- _DATASET CONTENT_:

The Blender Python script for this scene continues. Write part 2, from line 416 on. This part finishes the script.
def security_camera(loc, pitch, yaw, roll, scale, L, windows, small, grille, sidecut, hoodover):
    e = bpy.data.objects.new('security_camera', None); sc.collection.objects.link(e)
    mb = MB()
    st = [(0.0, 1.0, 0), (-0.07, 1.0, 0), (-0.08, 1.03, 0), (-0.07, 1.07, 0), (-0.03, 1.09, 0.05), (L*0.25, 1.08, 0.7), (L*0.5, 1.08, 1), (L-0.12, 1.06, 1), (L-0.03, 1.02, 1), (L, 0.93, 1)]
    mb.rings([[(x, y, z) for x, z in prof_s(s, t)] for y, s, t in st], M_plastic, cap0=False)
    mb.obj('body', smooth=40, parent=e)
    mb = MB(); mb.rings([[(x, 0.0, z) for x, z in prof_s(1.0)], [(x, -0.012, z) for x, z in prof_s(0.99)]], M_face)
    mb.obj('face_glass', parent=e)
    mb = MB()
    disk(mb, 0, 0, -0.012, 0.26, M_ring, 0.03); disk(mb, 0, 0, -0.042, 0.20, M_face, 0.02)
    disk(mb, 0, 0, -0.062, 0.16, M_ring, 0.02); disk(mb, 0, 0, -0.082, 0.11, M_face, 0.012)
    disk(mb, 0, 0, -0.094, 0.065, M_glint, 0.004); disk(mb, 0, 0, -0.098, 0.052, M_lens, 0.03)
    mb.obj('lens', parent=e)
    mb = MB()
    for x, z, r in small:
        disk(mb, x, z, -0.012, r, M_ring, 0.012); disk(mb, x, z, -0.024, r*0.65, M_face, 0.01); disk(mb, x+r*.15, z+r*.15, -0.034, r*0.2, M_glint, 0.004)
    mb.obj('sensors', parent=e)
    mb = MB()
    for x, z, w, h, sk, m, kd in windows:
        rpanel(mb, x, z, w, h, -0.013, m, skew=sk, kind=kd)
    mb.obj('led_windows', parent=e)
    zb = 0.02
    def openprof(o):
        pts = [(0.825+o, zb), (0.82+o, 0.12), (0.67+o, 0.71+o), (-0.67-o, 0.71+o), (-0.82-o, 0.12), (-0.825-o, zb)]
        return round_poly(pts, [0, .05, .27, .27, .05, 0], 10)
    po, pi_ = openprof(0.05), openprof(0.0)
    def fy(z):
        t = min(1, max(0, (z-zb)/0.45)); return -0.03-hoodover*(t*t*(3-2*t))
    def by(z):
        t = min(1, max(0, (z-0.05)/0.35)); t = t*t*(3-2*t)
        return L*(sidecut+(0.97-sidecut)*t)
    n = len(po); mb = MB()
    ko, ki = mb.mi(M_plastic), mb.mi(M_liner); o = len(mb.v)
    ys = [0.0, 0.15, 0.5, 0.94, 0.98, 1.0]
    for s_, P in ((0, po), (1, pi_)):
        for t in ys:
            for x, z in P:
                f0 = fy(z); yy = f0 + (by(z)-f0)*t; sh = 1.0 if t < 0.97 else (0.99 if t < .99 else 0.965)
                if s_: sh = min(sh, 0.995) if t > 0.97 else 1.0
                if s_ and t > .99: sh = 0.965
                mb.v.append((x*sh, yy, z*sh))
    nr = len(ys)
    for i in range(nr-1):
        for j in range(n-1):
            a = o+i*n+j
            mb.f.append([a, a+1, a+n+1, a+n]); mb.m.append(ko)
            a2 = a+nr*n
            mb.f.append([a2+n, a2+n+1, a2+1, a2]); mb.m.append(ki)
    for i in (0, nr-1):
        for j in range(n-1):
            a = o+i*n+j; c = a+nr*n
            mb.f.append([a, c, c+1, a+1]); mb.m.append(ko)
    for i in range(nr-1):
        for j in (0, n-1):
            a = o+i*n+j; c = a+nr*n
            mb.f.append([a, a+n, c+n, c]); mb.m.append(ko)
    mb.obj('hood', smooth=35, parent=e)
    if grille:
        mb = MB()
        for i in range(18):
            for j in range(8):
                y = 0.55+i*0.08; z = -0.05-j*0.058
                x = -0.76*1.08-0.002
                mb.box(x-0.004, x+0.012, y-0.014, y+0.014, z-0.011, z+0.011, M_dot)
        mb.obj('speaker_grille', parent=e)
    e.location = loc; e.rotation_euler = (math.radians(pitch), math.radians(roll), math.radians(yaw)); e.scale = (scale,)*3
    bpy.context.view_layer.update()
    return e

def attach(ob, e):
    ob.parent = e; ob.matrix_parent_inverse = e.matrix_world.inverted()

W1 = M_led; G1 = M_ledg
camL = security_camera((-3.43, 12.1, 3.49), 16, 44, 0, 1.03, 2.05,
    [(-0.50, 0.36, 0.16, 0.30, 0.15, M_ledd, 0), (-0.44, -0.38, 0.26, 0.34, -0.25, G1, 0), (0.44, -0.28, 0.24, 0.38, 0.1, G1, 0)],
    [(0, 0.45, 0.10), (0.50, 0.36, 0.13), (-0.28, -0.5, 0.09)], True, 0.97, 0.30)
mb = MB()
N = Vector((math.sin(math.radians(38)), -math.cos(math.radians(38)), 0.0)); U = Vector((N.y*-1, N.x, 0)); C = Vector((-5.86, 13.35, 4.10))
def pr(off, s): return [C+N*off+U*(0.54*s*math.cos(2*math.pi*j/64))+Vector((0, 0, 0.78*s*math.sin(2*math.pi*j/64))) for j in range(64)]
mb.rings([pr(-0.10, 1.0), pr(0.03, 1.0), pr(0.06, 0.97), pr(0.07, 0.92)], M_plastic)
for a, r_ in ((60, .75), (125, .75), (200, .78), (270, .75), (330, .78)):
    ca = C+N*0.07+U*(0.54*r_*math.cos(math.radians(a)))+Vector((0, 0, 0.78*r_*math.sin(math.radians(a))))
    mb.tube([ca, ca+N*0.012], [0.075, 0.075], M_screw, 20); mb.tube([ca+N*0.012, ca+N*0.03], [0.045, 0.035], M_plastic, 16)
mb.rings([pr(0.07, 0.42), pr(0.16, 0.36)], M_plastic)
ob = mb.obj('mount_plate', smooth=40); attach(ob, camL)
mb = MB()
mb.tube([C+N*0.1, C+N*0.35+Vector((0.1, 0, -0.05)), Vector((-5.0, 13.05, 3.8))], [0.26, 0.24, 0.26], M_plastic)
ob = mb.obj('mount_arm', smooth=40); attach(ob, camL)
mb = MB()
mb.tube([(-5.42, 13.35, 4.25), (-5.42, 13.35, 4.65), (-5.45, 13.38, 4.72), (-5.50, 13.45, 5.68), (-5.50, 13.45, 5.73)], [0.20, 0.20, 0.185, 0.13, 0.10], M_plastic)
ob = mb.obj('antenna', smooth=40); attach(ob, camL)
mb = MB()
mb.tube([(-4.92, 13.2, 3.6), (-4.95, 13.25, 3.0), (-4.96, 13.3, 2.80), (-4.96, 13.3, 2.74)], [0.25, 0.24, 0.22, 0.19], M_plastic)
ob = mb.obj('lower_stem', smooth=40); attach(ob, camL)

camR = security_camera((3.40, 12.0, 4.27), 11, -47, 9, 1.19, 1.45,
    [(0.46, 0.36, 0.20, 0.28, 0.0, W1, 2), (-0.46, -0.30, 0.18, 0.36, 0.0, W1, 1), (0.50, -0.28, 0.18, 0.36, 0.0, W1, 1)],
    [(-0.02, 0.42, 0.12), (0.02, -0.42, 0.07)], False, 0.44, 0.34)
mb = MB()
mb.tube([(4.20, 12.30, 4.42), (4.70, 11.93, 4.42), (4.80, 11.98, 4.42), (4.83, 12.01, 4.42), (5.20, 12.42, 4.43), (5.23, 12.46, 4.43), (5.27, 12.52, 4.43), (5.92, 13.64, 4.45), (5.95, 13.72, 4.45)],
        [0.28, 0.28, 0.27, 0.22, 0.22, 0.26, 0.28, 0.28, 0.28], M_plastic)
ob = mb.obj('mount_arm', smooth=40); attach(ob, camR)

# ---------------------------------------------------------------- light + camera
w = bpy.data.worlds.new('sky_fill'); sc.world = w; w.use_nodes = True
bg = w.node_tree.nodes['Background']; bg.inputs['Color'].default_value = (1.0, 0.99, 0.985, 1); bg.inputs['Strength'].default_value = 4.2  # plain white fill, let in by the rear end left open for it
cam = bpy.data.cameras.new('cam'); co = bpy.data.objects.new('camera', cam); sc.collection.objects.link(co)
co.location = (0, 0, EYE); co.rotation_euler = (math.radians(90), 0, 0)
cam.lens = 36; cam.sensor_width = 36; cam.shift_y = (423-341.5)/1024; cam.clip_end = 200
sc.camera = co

- _DIRECTIONS_: Check every line for "append" and show the ones that have it.

- _WRITTEN ANSWER_:
                mb.v.append((x*sh, yy, z*sh))
            mb.f.append([a, a+1, a+n+1, a+n]); mb.m.append(ko)
            mb.f.append([a2+n, a2+n+1, a2+1, a2]); mb.m.append(ki)
            mb.f.append([a, c, c+1, a+1]); mb.m.append(ko)
            mb.f.append([a, a+n, c+n, c]); mb.m.append(ko)